Lingo also helps keep the visual assets of large design teams synced. So if you're part of a team, you can subscribe to different kits, or channels of assets, as easily as you join or depart a channel on Slack. So instead of having to email a new designer your company's icon assets, for example, she can just subscribe to its corresponding Lingo kit.
Matt Reamer, a designer at Dollar Shave Club, has been using Lingo for about six months and says it has become an essential part of the company's work flow. "As Dollar Shave Club grows and launches more products, new features and improving existing features we have a plethora of assets we need to manage," he says. "From icons the UX team uses in flow diagrams and wireframe assets, it gets hard to manage. Then when you take that and add in product shots images, lifestyle imagery, social posts, illustrations and content visuals for our monthly member magazine, it's chaos. Lingo really helps to take the chaos of asset management company-wide and distill it down."
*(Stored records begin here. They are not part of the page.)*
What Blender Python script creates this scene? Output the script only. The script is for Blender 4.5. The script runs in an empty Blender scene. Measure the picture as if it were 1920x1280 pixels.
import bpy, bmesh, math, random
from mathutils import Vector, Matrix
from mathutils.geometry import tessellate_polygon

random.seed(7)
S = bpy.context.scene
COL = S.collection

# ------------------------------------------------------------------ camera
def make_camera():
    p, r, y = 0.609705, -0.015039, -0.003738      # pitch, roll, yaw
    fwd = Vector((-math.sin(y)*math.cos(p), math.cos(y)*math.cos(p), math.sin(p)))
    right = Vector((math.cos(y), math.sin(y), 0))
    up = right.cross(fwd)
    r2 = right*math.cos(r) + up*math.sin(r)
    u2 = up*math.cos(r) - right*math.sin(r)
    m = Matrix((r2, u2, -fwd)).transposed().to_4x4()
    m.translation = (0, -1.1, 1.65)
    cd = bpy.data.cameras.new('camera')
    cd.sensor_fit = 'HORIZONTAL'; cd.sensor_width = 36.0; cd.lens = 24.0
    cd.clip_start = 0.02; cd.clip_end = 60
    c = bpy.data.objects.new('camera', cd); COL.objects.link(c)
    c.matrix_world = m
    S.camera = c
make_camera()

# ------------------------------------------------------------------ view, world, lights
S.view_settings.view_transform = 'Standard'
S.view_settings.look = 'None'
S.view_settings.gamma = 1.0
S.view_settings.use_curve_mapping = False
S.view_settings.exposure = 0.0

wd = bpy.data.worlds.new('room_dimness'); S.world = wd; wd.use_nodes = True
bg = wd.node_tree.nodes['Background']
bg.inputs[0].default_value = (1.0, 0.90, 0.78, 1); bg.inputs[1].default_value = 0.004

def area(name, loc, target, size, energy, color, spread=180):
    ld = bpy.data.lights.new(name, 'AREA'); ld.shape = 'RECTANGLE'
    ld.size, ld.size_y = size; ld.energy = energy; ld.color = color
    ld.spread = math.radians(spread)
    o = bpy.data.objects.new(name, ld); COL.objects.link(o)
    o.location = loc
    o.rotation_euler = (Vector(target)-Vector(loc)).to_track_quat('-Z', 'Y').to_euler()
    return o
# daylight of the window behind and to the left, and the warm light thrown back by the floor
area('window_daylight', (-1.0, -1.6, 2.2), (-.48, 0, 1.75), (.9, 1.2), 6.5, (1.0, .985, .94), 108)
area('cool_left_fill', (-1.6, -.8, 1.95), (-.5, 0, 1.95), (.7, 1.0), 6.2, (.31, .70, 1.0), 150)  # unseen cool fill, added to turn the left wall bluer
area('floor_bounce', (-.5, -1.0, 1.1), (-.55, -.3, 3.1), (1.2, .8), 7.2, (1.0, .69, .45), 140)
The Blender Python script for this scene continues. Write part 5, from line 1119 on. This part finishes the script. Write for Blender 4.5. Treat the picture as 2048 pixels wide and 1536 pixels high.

Lingo might seem like a strange offshoot for The Noun Project, best known for creating an online dictionary of universal symbols. "Our mission is creating, celebrating, and sharing visual language," Boatman says. "But visual language is so much bigger than just iconography. It encompasses colors, illustrations, photographs, even GIFs." Lingo is The Noun Project's way to move beyond icons. Ultimately, Boatman says the goal is for Lingo to become "the default browser for all the world's visual assets."
Of course, the real question remains: Do designers want to have to deal with another app? Working with images in folders may be inelegant, but it has the benefit of not being another piece of software to install. To art this story, I asked the Noun Project to send me images, which they did through Lingo. So instead of forwarding an email with a zip file to our art editor, I had to install Lingo, login, download all the images, then attach it, and forward it. That's a lot of friction added to what should be a simple exchange, if you're not going to buy into Lingo entirely as what Boatman would call the default browser for all your computer's visual assets.
But if you are willing to do that, Lingo may well simplify your workflow. You can sign up for Lingo here. Although Lingo is free to use for individuals, its more advanced features (like keeping your design assets synced across a team) require a monthly "Pro" subscription. Boatman also says that they plan on adding marketplace features so that creators can sell and distribute kits of visual assets through Lingo, with a similar 60/40 revenue split to the one they currently use with their partners at The Noun Project.